Why Multi-Agent? Because You're Still Human.
There's a reasonable-sounding argument going around: if one model can do everything, why bother with multiple agents? Just point a capable enough foundation model at your whole workflow and let it rip.
Clean. Simple. And it misses the point entirely.
The real question isn't what the model can do. It's how humans think about work.
We compartmentalize. Always have. You don't talk to your doctor the way you talk to your accountant. You don't bring the same frame of mind to a legal review as you do to a brainstorm with your team. Different relationships carry different expectations, different contexts, different conversations - even when the underlying capability is roughly the same: a smart person who listens and gives advice.
Work is no different. We chunk it. We divide and conquer. That's not a limitation - it's a feature. It's how focus happens.
When you sit down with an agent you've designated as your legal reviewer, you think legally. When you spin up your analytics agent, you're in a different mode. The separation is doing cognitive work for you, before you've said a word.
This holds even when you're running the same model underneath.
A lot of serious agent stacks run on a single foundation model - not because variety is unaffordable, but because on any given task, model parity is often a reasonable assumption. And yet compartmentalized agents still outperform a single generalist session. Why? Context. Accumulated frame. Mission specificity. An agent that's only ever been asked to think about reliability develops a very different orientation than one that's been handling everything.

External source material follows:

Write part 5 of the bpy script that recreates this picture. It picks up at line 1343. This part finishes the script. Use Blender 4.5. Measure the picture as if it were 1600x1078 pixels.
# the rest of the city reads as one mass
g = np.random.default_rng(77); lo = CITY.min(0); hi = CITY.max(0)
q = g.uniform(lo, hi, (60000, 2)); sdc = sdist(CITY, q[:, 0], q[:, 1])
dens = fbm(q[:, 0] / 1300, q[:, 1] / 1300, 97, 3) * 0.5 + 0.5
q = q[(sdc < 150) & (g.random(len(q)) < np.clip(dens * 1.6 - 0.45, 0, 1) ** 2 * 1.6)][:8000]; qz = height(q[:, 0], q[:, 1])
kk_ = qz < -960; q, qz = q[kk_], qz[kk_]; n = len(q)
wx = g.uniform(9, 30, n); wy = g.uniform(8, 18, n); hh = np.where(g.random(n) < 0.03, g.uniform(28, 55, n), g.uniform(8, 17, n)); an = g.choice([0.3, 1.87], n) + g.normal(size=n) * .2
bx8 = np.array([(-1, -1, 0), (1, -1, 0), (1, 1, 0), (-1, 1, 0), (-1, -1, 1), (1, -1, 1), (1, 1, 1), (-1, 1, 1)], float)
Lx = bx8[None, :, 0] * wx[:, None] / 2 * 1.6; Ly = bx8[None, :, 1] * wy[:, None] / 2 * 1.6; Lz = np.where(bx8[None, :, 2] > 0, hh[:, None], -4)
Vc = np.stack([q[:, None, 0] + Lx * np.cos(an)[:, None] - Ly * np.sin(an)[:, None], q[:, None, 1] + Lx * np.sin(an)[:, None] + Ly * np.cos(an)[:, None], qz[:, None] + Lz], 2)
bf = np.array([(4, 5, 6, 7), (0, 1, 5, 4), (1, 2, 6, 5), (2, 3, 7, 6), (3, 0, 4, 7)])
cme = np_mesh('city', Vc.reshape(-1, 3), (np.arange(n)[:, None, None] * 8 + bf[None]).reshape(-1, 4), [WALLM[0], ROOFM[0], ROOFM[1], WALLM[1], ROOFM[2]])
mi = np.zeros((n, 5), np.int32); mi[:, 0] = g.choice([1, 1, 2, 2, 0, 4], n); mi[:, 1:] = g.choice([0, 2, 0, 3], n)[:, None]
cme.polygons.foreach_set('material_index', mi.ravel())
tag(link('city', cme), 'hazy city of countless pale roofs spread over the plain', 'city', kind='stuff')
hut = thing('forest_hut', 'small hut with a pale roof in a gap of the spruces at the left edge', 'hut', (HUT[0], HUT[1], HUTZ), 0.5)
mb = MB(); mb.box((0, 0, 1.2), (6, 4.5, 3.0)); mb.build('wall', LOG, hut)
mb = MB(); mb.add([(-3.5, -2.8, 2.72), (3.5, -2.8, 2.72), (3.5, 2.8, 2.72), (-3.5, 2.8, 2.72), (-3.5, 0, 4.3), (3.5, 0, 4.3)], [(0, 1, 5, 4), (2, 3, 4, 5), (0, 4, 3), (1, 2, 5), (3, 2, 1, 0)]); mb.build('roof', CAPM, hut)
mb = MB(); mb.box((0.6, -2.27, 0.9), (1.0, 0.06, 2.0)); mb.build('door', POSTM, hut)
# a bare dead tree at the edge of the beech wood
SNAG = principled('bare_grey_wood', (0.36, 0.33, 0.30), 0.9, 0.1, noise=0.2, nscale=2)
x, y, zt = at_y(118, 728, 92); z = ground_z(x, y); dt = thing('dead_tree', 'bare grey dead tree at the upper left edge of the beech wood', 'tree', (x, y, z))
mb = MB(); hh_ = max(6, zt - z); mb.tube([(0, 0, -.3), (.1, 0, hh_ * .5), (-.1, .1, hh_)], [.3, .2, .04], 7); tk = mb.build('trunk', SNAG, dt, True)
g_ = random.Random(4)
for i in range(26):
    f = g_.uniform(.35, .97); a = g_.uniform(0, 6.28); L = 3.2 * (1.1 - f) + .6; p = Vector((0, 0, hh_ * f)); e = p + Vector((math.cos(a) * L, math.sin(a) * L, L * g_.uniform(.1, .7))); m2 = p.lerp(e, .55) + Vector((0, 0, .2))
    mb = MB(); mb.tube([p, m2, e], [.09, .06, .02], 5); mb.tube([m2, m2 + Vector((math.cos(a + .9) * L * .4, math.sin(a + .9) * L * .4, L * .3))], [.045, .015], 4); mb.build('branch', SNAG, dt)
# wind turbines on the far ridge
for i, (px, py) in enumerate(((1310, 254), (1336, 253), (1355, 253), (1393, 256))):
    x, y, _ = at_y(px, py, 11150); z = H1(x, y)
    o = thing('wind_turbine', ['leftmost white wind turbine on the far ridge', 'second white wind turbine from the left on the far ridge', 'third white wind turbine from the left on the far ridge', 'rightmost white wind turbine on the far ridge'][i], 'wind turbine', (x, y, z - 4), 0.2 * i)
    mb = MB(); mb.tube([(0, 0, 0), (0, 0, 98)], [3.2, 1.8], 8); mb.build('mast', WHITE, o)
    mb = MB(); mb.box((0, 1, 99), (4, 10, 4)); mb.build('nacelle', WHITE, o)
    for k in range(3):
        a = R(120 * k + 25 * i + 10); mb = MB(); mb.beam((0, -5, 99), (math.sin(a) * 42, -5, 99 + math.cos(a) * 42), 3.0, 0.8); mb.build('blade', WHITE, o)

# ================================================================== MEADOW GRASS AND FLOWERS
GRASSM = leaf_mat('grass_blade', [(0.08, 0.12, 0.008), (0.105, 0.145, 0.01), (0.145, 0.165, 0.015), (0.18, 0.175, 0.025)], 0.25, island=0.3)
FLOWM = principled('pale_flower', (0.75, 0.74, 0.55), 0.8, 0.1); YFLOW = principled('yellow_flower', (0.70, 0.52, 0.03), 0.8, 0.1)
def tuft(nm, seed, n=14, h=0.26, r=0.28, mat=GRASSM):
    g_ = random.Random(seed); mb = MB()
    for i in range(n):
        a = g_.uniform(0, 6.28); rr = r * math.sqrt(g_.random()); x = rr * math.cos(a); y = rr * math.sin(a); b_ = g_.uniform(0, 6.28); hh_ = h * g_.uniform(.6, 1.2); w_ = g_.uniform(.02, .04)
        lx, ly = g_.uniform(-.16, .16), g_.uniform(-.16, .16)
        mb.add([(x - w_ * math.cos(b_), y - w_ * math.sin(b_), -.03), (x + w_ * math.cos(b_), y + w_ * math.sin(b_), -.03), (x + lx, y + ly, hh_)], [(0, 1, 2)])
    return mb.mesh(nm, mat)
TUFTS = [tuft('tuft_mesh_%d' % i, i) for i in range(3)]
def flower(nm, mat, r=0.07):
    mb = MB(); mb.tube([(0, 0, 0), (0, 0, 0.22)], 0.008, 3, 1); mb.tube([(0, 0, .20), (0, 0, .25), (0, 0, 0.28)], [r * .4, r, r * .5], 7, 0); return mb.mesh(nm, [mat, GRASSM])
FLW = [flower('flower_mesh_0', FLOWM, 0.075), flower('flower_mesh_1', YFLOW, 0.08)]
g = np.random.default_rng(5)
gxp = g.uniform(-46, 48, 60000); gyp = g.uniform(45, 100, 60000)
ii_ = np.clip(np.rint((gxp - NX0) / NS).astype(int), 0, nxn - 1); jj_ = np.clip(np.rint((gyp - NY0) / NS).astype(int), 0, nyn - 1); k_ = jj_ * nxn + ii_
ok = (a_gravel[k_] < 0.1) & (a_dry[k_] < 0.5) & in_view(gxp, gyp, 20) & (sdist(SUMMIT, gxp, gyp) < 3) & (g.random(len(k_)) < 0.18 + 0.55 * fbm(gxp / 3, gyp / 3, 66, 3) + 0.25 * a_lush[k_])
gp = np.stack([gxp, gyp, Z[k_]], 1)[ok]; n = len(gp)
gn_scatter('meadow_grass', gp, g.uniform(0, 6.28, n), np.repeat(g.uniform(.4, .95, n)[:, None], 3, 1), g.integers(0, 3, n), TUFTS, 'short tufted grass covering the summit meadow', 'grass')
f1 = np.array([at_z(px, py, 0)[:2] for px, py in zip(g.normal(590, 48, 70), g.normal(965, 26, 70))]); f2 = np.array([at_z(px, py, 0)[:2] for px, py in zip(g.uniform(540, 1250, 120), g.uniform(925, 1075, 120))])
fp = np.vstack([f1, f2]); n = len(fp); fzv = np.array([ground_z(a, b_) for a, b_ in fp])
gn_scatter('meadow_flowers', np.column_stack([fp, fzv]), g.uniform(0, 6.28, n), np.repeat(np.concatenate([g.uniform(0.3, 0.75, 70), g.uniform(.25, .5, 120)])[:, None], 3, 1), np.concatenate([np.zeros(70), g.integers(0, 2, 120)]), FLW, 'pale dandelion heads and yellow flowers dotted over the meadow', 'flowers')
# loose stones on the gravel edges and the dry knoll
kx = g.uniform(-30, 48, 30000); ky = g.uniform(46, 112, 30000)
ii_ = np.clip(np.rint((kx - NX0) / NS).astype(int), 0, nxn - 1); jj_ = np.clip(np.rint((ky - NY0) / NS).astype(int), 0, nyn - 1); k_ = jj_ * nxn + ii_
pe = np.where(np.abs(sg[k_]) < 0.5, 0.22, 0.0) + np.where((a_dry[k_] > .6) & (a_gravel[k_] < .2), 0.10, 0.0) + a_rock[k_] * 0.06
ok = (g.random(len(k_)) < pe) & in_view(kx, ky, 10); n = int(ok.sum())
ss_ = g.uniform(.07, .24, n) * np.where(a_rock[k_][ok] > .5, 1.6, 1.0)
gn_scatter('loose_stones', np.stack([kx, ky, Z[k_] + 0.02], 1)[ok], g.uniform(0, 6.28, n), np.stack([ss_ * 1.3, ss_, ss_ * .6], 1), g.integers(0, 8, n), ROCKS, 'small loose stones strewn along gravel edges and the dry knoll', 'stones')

There's also a case for deliberately introducing a second model in specific spots - not by default, but tactically. The goal isn't capability difference. It's counterview. A model tuned differently will challenge the assumptions baked into the first one, catch gaps that come from being oriented the same way. Adversarial collaboration at the infrastructure level.
None of this requires any two models to be meaningfully different.
Yes, reasoning depth matters. Some models are better at code, others at synthesis, others at long-form thinking. But even setting all of that aside - even in a world where Model A and Model B are functionally identical - divide and conquer wins. Because the human on the other side is still human.
The future isn't one super-agent that handles everything. It's a well-organized team of agents that thinks the way you do: in lanes, with clear roles, and a shared understanding of what the work actually requires.
That's not a workaround for model limitations. That's just good design.